Report Challenges Gov’t Land Concession Claims

Cambodia is experiencing a “total system failure” of its forest management regime in the face of the government’s widespread and unlawful use of concessions meant for growing crops to let companies harvest timber, according to a new report by U.S.-based environmental protection group Forest Trends.

Drawing on forest-fire data gleaned from U.S. satellite imagery, Forest Trends says the economic land concessions (ELCs) are clearing some of Cambodia’s most valuable forests, challenging the government’s claims that it is giving out only degraded forest land.

U.S. satellite data has also shown Cambodia has one of the fastest rates of deforestation in the world.

“The fact that permits for economic land concessions are being used as an unlawful vehicle to exhaust the remaining timber resources of the country at such a rapid rate represents a total system failure of the country’s forest protection laws,” Kerstin Canby, director of Forest Trends’ forest trade and finance program, said in a statement.

ELCs have become a well-known driver of recent deforestation in Cambodia. Forest Trends says its report, released Wednesday evening, offers the first comprehensive analysis linking the two.

Drawing on official records collected by local rights group Licadho, because the government has failed to maintain an up-to-date list, it says that 272 ELCs had been granted as of 2013—the year before a moratorium on new concessions—covering some 14 percent of the country’s surface.

Noting the low level of timber farming, and citing Cambodia’s laws, Forest Trends argues that the government has been deliberately misusing the ELCs to harvest timber from natural forests, for so-called “conversion timber,” after doing away with official logging concessions in the early 2000s.
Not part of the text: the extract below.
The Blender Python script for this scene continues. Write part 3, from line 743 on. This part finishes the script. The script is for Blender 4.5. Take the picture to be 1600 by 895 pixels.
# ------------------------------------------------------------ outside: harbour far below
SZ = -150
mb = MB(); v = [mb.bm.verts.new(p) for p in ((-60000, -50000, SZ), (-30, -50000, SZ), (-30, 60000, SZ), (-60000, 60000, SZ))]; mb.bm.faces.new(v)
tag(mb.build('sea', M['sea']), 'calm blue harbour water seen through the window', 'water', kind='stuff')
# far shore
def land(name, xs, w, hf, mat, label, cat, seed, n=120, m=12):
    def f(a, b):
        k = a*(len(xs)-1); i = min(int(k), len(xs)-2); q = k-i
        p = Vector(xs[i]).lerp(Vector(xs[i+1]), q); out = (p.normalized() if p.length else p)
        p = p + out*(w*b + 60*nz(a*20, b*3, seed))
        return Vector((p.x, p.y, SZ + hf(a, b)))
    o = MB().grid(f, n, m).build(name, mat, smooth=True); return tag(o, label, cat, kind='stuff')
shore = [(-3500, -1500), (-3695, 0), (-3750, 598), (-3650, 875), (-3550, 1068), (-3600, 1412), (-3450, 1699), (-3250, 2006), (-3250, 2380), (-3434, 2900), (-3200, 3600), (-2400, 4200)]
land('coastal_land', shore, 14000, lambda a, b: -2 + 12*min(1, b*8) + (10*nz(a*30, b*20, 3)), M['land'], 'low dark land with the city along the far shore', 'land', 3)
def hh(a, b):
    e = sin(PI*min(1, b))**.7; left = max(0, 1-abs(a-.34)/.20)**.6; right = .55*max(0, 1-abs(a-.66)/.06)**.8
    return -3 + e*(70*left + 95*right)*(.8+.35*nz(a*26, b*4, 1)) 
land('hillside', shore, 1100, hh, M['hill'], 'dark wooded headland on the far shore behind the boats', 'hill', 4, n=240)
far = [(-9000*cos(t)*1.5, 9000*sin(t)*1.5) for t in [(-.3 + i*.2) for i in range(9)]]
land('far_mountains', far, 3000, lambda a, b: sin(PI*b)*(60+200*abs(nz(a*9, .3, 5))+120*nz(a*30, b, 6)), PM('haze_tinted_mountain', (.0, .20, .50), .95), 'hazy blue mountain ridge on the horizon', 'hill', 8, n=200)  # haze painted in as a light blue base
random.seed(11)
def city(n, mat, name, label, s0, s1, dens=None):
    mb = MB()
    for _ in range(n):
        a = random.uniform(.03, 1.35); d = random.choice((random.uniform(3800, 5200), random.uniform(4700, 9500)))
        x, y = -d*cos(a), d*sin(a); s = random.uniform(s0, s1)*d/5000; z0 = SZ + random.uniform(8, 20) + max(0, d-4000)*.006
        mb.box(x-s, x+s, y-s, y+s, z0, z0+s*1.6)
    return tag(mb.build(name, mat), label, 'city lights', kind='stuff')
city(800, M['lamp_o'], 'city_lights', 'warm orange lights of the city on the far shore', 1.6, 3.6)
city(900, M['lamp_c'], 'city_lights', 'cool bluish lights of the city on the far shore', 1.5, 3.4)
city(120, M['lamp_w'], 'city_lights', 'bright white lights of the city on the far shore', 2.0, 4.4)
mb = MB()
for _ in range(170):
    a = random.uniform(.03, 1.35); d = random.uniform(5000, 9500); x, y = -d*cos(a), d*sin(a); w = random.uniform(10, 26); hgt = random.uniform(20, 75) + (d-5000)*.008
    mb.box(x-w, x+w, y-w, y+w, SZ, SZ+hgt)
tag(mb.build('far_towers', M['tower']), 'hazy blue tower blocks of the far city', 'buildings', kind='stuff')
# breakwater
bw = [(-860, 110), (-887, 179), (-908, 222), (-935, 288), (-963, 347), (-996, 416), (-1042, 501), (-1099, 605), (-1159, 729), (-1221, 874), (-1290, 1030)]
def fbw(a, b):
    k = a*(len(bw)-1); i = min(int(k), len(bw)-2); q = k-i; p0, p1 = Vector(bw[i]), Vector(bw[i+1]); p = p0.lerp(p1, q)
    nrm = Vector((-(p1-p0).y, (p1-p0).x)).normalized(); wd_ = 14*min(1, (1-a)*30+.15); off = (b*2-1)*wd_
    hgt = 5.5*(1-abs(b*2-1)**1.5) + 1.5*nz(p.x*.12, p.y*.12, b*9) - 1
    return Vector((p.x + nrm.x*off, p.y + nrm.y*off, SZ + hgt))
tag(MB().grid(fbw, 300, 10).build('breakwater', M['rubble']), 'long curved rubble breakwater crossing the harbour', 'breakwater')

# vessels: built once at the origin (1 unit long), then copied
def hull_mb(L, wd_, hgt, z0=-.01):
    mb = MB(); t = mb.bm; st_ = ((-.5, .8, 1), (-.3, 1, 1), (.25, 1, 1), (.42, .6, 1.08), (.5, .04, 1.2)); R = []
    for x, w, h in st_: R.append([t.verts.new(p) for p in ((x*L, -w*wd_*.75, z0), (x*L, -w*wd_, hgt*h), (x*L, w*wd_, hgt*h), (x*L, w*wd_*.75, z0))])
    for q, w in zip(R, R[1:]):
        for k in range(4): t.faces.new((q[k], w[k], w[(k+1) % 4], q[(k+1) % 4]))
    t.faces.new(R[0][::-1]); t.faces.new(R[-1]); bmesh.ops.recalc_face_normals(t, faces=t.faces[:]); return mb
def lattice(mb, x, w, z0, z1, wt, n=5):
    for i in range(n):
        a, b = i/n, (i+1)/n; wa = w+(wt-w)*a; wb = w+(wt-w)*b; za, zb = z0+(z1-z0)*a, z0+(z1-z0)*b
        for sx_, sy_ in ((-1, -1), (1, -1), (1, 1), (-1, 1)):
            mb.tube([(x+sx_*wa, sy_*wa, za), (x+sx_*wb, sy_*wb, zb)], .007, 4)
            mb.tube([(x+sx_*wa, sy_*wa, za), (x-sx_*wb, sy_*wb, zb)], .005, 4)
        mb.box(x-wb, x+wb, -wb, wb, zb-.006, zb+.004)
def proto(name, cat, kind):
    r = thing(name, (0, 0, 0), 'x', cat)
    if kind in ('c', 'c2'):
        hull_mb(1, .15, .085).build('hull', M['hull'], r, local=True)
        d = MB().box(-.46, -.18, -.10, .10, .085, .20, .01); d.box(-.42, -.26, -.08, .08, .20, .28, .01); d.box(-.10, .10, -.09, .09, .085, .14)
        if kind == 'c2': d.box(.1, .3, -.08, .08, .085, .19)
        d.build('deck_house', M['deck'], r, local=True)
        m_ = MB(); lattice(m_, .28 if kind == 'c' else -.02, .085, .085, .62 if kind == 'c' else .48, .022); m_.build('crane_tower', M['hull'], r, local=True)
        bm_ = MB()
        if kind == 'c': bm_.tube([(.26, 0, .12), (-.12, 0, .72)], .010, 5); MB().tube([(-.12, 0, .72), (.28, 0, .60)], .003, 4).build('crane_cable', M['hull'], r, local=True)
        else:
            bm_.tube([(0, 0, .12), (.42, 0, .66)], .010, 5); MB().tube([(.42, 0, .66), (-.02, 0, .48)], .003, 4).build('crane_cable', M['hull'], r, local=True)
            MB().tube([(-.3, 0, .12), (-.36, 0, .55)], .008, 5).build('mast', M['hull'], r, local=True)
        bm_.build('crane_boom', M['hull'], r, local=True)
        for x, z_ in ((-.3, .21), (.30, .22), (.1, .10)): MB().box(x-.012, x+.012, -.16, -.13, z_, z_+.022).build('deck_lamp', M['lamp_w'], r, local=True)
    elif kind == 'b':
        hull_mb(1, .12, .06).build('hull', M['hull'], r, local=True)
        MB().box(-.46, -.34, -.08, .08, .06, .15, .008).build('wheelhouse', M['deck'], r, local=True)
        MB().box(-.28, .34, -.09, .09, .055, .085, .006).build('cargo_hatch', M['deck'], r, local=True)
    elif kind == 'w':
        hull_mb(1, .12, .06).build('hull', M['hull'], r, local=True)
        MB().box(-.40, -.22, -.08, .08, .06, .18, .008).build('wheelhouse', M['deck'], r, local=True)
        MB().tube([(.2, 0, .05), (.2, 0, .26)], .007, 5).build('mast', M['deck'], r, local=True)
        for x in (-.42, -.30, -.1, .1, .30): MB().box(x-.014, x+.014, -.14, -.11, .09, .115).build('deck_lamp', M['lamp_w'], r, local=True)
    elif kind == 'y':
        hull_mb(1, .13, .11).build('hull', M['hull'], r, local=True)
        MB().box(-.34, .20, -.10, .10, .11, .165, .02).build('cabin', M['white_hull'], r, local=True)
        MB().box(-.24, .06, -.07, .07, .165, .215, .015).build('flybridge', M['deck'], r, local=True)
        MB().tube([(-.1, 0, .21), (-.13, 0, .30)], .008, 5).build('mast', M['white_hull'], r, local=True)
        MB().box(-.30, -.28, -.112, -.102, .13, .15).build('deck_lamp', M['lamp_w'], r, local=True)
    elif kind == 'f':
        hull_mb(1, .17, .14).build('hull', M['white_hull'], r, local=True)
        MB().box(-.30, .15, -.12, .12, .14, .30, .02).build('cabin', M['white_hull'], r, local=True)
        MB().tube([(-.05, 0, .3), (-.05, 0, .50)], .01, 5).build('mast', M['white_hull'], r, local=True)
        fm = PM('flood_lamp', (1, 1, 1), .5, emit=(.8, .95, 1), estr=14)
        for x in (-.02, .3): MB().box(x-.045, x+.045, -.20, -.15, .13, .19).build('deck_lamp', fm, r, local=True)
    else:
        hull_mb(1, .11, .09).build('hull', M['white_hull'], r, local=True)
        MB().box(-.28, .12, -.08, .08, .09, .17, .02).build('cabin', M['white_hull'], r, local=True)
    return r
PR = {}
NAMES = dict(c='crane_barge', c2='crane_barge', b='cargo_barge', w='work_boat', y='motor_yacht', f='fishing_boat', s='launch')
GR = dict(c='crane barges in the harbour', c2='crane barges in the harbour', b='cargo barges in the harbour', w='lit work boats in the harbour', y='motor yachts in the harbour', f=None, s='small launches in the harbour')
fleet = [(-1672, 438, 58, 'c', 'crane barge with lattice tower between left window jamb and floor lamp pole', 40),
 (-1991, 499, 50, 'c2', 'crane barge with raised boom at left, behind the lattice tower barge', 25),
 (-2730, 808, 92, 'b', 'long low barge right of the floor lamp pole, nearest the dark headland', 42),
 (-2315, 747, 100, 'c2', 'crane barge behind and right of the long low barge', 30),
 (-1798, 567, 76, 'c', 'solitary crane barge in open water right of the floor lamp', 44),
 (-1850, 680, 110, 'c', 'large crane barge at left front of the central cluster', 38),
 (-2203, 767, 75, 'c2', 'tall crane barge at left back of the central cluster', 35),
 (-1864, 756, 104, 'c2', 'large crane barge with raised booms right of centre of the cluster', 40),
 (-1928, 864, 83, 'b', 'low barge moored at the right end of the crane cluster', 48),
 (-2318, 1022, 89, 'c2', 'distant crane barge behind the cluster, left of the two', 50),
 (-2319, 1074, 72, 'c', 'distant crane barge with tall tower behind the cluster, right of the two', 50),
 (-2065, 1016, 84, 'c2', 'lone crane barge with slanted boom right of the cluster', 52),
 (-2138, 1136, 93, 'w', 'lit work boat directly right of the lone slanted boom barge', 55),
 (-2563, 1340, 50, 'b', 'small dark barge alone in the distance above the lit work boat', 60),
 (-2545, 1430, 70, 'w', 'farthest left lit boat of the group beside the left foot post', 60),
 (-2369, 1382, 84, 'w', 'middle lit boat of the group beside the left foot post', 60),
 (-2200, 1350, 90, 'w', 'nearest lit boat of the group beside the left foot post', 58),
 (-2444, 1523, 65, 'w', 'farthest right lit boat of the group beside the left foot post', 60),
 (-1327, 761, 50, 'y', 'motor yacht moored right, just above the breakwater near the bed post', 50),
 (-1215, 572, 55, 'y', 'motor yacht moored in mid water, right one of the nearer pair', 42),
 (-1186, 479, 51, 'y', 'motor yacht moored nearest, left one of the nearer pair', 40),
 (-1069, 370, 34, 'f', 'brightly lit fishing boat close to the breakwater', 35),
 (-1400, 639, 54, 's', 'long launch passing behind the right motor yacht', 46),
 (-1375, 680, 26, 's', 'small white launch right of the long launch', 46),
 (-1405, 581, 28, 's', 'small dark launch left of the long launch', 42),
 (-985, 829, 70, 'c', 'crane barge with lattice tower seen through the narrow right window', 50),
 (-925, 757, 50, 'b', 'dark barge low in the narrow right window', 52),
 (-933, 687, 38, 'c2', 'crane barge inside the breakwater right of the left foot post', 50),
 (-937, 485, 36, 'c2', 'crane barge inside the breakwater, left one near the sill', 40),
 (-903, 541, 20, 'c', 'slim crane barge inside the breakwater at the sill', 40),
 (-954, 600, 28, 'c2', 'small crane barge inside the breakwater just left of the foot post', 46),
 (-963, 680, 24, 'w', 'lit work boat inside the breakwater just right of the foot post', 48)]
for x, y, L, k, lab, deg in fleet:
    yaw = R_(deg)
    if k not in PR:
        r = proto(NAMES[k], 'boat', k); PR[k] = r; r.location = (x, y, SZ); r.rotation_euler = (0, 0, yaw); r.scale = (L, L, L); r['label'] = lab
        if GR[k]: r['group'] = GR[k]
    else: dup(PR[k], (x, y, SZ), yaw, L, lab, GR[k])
“Conversion timber harvesting is circumventing and even contradicting existing natural resource legislation,” the report says. “The allocation of ELCs on forest land lacks transparent standards, leading to a patchwork of different regulations being seemingly arbitrarily applied by the authorities.”

Forest Trends says it also looked at NASA’s satellite imagery of forest fires in Cambodia during the 2012/13 dry season, which measured carbon emissions as a proxy for the biomass of the forests that burned. More carbon generally means more biomass, which indicates a healthier forest.

According to the report, carbon emissions from evergreen forests being cut down inside Cambodia’s ELCs were almost 10 times higher than the emissions from outside the concessions, “confirming that corporations are targeting the oldest and most valuable forests—many of them on national forest lands—for logging.”

Thun Sarath, deputy director of the Agriculture Ministry’s planning department, denied that authorities were letting companies using their ELCs expressly to harvest timber.

“The ELCs [are] allocated to investors who can put in capital, who can grow cassava and rubber,” he said. “If he just cuts the tree, he abuses the contract. Then the authorities can cancel the contract.”

As for the forest-fire data, Mr. Sarath referred questions to Agriculture Ministry spokesman

Lor Reaksmey, who could not be reached.